Впрочем, чаще всего он работал именно как живописец.
Ни в коем случае нельзя смотреть на его творчество с точки зрения привычных для нас представлений о труде живописца-станковиста, который отдается своему вдохновению в тиши мастерской, а потом продает плоды вдохновения тем, кому они понадобятся, приглянутся. Нет, Пиросманашвили был художником, говоря современным языком, «ангажированным» — и настолько, насколько и не снилось его образованным коллегам по кисти. Неразрывно связанный со своей средой, он работал исключительно «на заказ». Иными словами, он всегда совершенно точно знал, кому и для чего его картина понадобится.
Чаще всего ему просто предписывали сюжет: когда конкретно, с подробностями, важными для заказчика, а когда и более общо. Иногда прямо давали образец для вдохновения — фотографию, картинку из журнала, лубок или еще что-то. В ряде случаев предлагали исполнить то, что уже было раньше сделано им самим, что уже было испытано — разве что с уточнениями. Духанщик-имеретин мог попросить, чтобы «Сбор винограда» был непременно в Имерети, а духанщик-кахетинец — чтобы в Алазанской долине, и Пиросманашвили вносил в картину какие-то детали, позволяющие узнать требуемое место. Многие сюжетные мотивы, композиционные схемы и некоторые детали переходили из картины в картину.

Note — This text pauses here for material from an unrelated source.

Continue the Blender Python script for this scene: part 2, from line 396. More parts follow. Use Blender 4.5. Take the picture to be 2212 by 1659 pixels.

Любого другого живописца это могло бы сковать и обезоружить, но только не Пиросманашвили. Как средневековый художник, писавший «Благовещение», «Успение» и «Вознесение» по установленным канонам, Пиросманашвили не боялся постоянных тем и сюжетов, вариантов и даже прямых повторений и никогда не повторялся буквально, находя наслаждение в том, чтобы снова и снова возвращаться к одним и тем же композициям, вносить в них какие-то новые оттенки, по-разному наполняя устоявшиеся композиционные схемы.
Иногда ему предлагали сделать что-нибудь по своему усмотрению («Нарисуй что-нибудь красивое») — так могли родиться, казалось бы, совершенно неожиданные для эпикурейской атмосферы духана «Крестьянка с детьми идет за водой», «Миллионер бездетный и бедная с детьми», «Муша с бурдюком» и «Муша с бочонком», «Дворник», «Мальчик — продавец дров» и др. Впрочем, это только предположение.
Очень часто заказывали портреты: хозяина, его друзей, каких-нибудь известных людей. Всегда находились желающие, по выражению Георгия Леонидзе, запечатлеть для внуков свое анакреонтическое состояние. Заказывали картины из деревенской жизни; из истории — из давней («Царица Тамар», «Шота Руставели», «Георгий Саакадзе») и из недавней (про войну с Шамилем), заказывали изображения животных — оленей, ланей.
Некоторые темы рождались сами собой. Бего Яксиев вспоминал, что как-то утром они с Пиросманашвили долго перебирали все известные сюжеты и не могли придумать ничего нового. В это время мимо духана медленно проехала арба, влекомая рыжими буйволами; на арбе сидел мальчик в красной рубашке, сзади плелся привязанный барашек. «Нарисуй арбу!» — предложил Бего. Пиросманашвили посмотрел, потребовал водки и стал работать. На следующий день картина была готова. Лимона рассказывал, как они однажды съездили в Ортачала, а через два дня была написана известная картина «Ишачий мост».
Так бывало не раз.
Случались заказы и совершенно индивидуальные. Шави Вано (то есть Черный Вано) держал духан в Дидубе, в двухэтажном домике над горой. Через реку было поселение молокан, державших здешний паром. Хитрый деляга (именно таким его вспоминали) то ли испытывал симпатию к ним, то ли не без основания считал их как бы местной достопримечательностью, неким атрибутом его духана. Он заказал серию картин: «Кутеж молокан», «Паром в Дидубе», «Извозчик-молоканин» (ныне утраченная) и др. «Русско-японскую войну», конечно, заказал участник этой войны, духанщик Иван Кеквадзе. Диковинные, недоступные нам причины побудили одного любителя экзотики заказать «Белого медведя с медвежатами», а другого — «Охоту в Индии». Кто-то пожелал иметь «тунгусскую реку Емут» — бедняга познакомился с Тунгусским краем, скорее всего, по каторжным работам, но — странная прихоть души — пожелал иметь напоминание об этом негостеприимном месте. Известно, что в картине «Свири» изображена именно та часть имеретинского села Свири, где проживали некие Камаладзе, но кто они были такие и чем были так дороги заказчику — нам уже не узнать.